March 28th : many things happened on this day in
history, but one less dramatic event caught my mind’s eye.
March 28, 1797 – Nathaniel Briggs patented a washing
machine.
So what, you say. So many machines before and a whole lot
more after, it’s a big yawn,
Evermore, we are not the drivers of machines but their
slaves. If you ride public transportation or fly on planes, (machines) you will
note that almost everyone is glued to their phones, (machines) and while we transport,
it’s the machines that own us all the way.
We are located there, but we are not there. We are in our
machines, increasingly serving their agendas, born largely of the greed or
interests of other users.
Granted, this is an enslavement at will. The forced uses notwithstanding,
(services and connections that don’t exist outside the world of the machines)

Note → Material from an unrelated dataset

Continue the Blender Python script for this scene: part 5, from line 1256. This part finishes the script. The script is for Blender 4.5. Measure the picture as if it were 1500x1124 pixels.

we signed onto these dependencies ourselves.
I like my computer and especially email and WORD for my
daily work. I like listening to recorded music, even if live music is often
better. I’m as slavish to the mechanical world as anyone.
But something about it continues to cause me a low-level
itch. What, I wonder, would it be like to cut all but the natural world out of
my days if only for a few days?
I think about it, but short of taking rare Internet breaks I
don’t do it.
Got to go and “do” the laundry now. I mean, my washing machine will do the doing, and I will sit here watching a concert given long ago and recorded on a machine.